■ GOAL OF THE EXERCISE
Copy exactly the lines that run from the top of the listing to the line containing "SKYLIGHT_W = 110.0", both ends included, and omit the pictures.

^^^^^^^^^^^^^^^^

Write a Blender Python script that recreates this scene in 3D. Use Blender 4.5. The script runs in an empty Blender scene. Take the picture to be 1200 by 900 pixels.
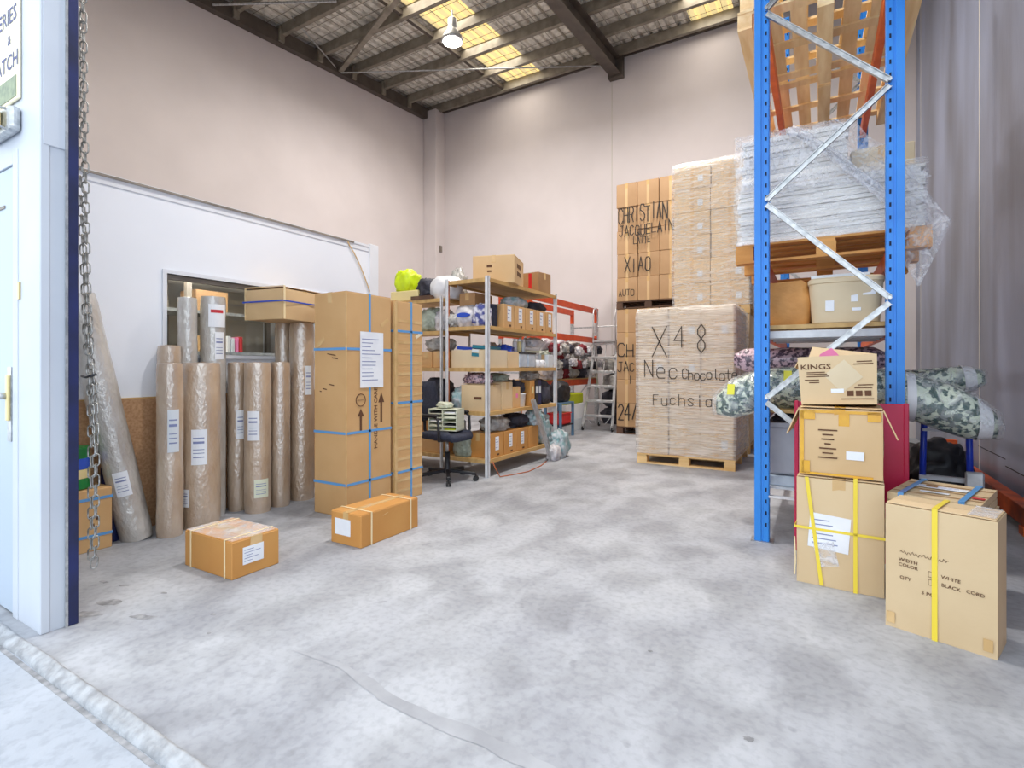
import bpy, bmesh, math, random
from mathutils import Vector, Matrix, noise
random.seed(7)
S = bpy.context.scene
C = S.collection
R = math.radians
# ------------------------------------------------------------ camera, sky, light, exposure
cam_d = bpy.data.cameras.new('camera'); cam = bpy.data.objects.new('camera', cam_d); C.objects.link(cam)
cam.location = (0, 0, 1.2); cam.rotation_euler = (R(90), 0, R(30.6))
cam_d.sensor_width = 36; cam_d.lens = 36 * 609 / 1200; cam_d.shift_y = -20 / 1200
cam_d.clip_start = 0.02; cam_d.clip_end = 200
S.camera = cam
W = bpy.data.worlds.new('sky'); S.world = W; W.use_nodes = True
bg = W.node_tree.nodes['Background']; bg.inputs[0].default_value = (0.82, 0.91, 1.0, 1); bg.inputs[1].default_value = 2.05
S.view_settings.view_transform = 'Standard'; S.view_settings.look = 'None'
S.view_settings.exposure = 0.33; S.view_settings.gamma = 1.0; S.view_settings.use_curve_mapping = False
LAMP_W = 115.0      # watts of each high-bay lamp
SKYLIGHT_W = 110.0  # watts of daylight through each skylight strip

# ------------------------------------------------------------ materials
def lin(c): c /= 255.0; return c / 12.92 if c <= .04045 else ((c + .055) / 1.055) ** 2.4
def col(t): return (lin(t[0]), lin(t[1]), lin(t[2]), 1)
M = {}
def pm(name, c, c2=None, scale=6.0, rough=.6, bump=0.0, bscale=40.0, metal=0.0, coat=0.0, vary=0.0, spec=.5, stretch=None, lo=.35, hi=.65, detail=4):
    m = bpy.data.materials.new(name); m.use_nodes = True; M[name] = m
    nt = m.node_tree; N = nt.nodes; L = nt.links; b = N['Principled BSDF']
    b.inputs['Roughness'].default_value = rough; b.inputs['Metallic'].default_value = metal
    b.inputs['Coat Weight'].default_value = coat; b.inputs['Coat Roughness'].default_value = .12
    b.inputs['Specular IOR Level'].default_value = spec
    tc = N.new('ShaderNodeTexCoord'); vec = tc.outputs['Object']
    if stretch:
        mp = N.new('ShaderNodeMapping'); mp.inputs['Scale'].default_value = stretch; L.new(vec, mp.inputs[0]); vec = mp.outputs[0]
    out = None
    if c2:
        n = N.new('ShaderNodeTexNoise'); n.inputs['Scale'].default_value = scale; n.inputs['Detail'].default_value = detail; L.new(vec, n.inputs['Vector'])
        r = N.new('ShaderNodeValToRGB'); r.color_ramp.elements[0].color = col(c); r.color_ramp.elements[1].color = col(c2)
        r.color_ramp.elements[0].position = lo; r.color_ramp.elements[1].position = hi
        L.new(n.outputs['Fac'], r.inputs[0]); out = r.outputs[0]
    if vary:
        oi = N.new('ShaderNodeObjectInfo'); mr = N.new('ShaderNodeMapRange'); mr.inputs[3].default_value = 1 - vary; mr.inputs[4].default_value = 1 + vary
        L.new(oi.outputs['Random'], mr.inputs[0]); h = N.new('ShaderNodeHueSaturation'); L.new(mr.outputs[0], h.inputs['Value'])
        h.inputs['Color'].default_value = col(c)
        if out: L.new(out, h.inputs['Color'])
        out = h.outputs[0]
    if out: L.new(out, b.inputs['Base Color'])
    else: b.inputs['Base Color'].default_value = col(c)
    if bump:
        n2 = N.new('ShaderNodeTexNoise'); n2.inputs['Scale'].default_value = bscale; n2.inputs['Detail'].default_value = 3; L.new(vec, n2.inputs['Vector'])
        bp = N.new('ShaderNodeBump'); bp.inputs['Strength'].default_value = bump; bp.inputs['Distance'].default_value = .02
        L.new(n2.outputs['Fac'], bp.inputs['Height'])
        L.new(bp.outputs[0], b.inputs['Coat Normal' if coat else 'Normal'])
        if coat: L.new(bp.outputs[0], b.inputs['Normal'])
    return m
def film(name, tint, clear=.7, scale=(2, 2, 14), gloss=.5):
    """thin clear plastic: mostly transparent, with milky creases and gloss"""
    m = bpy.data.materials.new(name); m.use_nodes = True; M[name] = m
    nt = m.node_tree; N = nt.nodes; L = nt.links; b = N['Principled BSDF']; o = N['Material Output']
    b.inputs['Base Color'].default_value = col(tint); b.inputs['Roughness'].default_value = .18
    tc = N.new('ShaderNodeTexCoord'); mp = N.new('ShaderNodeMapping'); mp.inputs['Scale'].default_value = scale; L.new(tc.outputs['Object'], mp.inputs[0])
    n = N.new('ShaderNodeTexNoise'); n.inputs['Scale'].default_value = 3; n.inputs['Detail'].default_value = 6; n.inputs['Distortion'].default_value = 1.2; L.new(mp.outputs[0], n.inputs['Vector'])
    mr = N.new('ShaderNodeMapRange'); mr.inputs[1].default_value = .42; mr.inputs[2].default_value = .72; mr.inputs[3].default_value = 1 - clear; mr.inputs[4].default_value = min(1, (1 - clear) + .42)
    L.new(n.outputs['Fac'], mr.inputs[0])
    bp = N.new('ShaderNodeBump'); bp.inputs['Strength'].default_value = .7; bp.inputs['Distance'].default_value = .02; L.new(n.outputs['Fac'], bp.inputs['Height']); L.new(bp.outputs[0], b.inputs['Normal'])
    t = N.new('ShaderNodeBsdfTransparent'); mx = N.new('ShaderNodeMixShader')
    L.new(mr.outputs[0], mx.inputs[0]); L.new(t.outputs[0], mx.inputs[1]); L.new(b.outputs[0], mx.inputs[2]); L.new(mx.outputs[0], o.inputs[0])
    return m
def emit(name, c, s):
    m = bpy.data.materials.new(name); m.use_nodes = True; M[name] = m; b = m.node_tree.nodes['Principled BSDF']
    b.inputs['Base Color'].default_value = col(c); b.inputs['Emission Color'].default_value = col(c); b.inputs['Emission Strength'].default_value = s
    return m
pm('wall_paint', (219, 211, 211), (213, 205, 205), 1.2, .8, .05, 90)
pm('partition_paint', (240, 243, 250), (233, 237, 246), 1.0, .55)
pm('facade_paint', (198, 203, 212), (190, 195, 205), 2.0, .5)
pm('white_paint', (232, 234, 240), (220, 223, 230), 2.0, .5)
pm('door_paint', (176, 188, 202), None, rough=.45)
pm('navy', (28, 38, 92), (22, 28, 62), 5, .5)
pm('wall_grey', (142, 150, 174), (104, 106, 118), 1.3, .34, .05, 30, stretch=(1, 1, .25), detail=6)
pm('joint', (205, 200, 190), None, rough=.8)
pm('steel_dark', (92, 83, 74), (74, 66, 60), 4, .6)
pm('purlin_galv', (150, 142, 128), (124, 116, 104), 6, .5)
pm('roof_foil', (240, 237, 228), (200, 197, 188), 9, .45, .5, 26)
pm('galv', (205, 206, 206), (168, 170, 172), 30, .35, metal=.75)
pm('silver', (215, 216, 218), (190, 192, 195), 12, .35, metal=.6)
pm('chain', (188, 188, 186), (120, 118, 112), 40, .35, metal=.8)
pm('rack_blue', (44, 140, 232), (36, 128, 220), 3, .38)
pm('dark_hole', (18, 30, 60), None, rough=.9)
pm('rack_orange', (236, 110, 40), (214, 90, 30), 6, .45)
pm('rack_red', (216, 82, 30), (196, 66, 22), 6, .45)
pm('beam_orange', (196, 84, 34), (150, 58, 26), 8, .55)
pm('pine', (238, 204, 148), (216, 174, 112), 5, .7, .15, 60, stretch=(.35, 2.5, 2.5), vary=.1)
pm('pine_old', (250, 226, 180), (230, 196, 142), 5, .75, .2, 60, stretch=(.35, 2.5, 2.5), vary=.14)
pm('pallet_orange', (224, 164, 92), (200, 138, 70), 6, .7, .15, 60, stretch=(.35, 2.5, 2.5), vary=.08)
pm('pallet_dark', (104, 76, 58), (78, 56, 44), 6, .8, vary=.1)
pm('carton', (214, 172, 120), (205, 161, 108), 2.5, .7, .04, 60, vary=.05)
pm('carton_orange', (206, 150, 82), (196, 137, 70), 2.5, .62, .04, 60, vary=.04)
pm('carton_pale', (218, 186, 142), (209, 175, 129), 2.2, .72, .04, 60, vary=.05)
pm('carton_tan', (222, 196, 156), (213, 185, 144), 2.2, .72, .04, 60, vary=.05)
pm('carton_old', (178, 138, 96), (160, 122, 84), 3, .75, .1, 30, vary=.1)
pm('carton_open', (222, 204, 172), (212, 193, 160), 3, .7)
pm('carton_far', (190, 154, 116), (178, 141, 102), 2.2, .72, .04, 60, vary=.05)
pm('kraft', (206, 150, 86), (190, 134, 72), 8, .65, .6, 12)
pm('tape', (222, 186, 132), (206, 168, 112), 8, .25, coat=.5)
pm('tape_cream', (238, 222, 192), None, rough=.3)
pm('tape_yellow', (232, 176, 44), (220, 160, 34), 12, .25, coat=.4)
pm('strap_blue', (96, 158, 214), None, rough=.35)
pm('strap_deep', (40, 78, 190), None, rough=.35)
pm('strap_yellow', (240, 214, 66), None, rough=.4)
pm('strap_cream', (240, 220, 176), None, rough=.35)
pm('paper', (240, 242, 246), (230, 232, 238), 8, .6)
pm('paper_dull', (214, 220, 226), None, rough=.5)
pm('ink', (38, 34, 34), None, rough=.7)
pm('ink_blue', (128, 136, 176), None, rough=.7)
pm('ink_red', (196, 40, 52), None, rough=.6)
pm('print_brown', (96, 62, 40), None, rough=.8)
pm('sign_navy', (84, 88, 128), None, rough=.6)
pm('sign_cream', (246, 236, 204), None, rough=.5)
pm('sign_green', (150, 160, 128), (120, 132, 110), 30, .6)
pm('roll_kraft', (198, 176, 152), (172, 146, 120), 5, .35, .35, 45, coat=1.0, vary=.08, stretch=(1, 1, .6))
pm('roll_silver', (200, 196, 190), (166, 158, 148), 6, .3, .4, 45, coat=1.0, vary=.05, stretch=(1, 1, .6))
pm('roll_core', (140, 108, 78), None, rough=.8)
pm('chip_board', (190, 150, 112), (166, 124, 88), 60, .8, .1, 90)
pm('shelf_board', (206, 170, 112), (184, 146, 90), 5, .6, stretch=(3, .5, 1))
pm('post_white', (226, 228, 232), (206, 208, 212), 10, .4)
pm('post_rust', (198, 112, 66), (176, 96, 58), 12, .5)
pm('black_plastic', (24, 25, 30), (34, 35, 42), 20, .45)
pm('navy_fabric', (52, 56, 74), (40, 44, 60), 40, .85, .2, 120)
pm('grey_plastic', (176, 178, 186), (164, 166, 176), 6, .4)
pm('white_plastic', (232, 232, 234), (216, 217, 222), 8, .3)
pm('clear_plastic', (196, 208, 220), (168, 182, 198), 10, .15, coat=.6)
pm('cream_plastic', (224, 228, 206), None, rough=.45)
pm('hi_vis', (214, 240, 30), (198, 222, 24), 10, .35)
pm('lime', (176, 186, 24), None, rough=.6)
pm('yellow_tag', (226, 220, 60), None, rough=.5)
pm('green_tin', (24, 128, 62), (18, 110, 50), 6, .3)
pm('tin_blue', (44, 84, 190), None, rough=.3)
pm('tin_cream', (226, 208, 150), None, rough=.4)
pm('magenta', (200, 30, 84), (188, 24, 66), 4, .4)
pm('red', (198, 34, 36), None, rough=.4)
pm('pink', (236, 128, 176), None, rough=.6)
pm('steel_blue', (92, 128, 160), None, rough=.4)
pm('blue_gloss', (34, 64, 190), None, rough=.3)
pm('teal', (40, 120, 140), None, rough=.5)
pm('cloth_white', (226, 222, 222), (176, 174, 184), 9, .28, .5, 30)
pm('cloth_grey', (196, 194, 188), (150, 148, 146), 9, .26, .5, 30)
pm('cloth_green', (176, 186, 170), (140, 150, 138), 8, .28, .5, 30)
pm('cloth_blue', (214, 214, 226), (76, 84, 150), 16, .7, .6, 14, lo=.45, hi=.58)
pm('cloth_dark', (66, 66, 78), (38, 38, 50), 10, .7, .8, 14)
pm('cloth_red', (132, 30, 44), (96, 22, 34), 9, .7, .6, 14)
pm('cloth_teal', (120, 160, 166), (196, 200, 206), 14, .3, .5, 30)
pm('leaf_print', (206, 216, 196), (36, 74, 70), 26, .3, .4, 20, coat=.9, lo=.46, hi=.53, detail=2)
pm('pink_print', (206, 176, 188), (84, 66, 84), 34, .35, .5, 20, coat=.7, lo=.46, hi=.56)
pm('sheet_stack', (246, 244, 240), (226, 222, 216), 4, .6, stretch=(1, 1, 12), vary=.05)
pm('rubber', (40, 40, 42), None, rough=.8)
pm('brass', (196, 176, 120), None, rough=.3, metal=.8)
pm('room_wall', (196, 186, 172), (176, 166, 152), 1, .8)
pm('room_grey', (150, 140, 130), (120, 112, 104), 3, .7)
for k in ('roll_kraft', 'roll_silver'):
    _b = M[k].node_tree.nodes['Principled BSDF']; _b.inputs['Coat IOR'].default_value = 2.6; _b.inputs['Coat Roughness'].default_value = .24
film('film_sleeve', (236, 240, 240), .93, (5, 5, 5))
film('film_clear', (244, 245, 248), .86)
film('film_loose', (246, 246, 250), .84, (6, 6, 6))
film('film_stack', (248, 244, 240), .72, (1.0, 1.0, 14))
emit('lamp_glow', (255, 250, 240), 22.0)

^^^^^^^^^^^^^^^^

■ RESULT FOR THIS TASK
Write a Blender Python script that recreates this scene in 3D. Use Blender 4.5. The script runs in an empty Blender scene. Take the picture to be 1200 by 900 pixels.
import bpy, bmesh, math, random
from mathutils import Vector, Matrix, noise
random.seed(7)
S = bpy.context.scene
C = S.collection
R = math.radians
# ------------------------------------------------------------ camera, sky, light, exposure
cam_d = bpy.data.cameras.new('camera'); cam = bpy.data.objects.new('camera', cam_d); C.objects.link(cam)
cam.location = (0, 0, 1.2); cam.rotation_euler = (R(90), 0, R(30.6))
cam_d.sensor_width = 36; cam_d.lens = 36 * 609 / 1200; cam_d.shift_y = -20 / 1200
cam_d.clip_start = 0.02; cam_d.clip_end = 200
S.camera = cam
W = bpy.data.worlds.new('sky'); S.world = W; W.use_nodes = True
bg = W.node_tree.nodes['Background']; bg.inputs[0].default_value = (0.82, 0.91, 1.0, 1); bg.inputs[1].default_value = 2.05
S.view_settings.view_transform = 'Standard'; S.view_settings.look = 'None'
S.view_settings.exposure = 0.33; S.view_settings.gamma = 1.0; S.view_settings.use_curve_mapping = False
LAMP_W = 115.0      # watts of each high-bay lamp
SKYLIGHT_W = 110.0  # watts of daylight through each skylight strip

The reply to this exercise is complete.